Yeah I love rock and punk. I’m a fan of many different genres. I grew up in London, I’ve always had such a culturally diverse mix of friends and been around so many different scenes so I’ve been lucky enough to be exposed to a melting pot of music from a young age.

What have you gone for on your DJ-Kicks compilation? Is it a snapshot of the current Maya Jane Coles box, or more of an introspective selection?

It’s a bit of both. It’s quite a mixture of sounds, but that’s what represents me. I like listening to so much different stuff and the same goes with my productions, so it’s natural that what I play always varies quite a bit.

What was it about the DJ-Kicks series that attracted you to crafting a mix for them?

DJ-Kicks has always been one of my favourite comps. It’s so well respected and is definitely of a very high standard so I felt pretty excited and super honoured to have the opportunity to do one.

Your recent appearance at Bristol’s Just Jack party was a late treat and showcased you playing quite a hard-edged set. Does your set particularly vary depending on what time you’re on?

My sets vary depending on a lot of things: the crowd, the event, the place, the time, my mood, the atmosphere … it really is in the moment. I often cover quite a wide range of styles when I play and I don’t plan my sets before a gig so it can really vary.

How do you think your status as a female DJ affected your career? Do you think it’s made you stand out, or do you think it’s hindered you in such a male dominated industry?

Gender is always gonna be a topic that pops up, but I don’t think it’s that important to think about. I just want to be respected for what I do without my gender being part of the equation. It shouldn’t matter whether you’re male or female cause at the end of the day you’re still doing the same thing. It’s just what’s in your pants that’s different!

What other female DJs and producers do you respect and why?

All the iconic ladies in the underground dance scene that have worked hard to get where they are and made a mark for themselves are a massive inspiration, including people like Anja Schneider, Ellen Allien, Miss Kittin, Magda …

In a year of so many highlights can you give us a couple?

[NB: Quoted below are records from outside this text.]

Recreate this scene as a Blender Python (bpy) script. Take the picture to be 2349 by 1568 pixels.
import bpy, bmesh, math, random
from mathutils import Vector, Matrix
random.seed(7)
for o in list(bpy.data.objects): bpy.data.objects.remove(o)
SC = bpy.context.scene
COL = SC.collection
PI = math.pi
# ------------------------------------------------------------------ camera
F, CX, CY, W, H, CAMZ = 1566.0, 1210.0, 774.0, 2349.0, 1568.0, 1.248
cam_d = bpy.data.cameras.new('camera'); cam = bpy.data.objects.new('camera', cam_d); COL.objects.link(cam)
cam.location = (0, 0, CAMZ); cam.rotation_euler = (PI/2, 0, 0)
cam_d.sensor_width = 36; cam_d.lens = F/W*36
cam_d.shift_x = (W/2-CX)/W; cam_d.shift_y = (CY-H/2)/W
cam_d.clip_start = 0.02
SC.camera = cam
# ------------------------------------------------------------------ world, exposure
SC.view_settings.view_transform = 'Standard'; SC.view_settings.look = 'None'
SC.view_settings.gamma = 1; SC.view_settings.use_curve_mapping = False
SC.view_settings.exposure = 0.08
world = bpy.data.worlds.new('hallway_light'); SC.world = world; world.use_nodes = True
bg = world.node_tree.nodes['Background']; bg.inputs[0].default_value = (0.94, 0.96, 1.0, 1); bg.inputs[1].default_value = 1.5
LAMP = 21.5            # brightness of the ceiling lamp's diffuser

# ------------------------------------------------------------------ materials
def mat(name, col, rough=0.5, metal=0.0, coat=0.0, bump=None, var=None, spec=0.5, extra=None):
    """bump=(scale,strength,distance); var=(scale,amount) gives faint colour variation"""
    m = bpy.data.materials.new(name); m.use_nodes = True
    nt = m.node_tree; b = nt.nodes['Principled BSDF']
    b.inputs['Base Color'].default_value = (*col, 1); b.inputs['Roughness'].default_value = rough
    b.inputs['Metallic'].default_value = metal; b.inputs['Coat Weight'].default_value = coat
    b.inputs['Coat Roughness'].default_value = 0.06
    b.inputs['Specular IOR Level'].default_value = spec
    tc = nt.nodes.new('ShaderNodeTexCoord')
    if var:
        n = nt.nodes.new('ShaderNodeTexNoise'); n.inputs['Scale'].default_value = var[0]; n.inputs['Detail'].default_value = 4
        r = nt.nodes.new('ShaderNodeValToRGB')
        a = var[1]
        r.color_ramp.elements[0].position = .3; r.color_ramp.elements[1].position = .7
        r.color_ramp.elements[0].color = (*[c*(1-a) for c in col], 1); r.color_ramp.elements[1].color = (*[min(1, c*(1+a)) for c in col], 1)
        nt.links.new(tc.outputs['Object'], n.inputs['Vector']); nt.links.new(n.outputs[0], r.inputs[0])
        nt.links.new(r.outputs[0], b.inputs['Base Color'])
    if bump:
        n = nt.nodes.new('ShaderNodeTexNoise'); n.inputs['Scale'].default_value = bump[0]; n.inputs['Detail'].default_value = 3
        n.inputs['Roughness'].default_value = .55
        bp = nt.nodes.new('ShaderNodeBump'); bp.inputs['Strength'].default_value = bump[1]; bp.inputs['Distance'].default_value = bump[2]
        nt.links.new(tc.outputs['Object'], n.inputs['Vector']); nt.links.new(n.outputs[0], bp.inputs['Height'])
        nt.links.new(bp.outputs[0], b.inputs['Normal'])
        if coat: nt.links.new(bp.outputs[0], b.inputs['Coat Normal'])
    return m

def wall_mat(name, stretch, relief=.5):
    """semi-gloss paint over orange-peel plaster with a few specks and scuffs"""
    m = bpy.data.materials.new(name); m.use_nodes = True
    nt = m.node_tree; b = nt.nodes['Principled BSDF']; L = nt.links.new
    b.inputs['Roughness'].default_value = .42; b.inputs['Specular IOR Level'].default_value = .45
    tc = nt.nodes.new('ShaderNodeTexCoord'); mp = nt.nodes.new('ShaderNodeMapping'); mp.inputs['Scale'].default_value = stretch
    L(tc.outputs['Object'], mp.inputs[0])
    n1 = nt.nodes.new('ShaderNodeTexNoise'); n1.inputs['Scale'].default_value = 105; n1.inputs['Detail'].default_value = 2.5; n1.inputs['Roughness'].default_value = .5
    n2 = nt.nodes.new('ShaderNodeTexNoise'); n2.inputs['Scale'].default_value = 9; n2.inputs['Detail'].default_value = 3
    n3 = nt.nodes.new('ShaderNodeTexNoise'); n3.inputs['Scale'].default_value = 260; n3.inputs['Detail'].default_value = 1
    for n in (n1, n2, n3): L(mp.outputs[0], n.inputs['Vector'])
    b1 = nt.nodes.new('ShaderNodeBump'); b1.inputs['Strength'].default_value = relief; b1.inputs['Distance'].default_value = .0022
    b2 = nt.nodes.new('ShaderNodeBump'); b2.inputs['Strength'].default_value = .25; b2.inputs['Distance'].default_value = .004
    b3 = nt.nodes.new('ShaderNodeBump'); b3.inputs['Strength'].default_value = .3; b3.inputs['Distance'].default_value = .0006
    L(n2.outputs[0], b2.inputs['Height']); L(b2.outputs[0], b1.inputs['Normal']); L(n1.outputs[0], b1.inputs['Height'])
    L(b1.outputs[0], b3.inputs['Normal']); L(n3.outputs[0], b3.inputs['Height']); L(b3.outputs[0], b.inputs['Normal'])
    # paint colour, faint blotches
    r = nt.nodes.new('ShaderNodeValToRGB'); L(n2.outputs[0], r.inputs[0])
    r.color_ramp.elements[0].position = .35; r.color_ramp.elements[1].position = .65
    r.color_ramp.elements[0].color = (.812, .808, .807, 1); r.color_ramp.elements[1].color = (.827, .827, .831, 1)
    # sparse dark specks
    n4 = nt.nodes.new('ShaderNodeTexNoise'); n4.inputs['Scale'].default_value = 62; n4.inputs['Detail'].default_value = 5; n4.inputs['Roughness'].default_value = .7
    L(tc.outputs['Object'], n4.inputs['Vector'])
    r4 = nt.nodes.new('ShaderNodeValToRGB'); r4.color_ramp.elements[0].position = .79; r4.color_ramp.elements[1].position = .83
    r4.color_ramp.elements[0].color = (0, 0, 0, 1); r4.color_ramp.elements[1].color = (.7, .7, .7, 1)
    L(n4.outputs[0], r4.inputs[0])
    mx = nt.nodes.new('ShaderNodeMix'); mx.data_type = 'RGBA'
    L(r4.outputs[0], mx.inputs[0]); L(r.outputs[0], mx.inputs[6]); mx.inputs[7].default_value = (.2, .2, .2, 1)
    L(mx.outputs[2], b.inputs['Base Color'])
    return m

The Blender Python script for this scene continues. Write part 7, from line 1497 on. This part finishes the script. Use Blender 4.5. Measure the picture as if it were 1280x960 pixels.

The main highlights for me this year have been more on a personal level. Working on my album and collaborating with some really special artists, also meeting and working with some really inspirational people.

What are your summer plans and have you taken any time off in the last two years?

I haven’t really taken any proper time off. I’ve been working too hard at trying to build something for myself. The right time will come for me to have a proper break, but for now I’m too busy! I don’t mind though, I’m a workaholic I guess. I love what I do so it’s hard not to be.

Does it say “Jude Law” in What They Say? It flippin sounds like it does.

Yeah, Jude Law’s PR company got in touch with me and offered a healthy fee for using his name in my track. How could I refuse?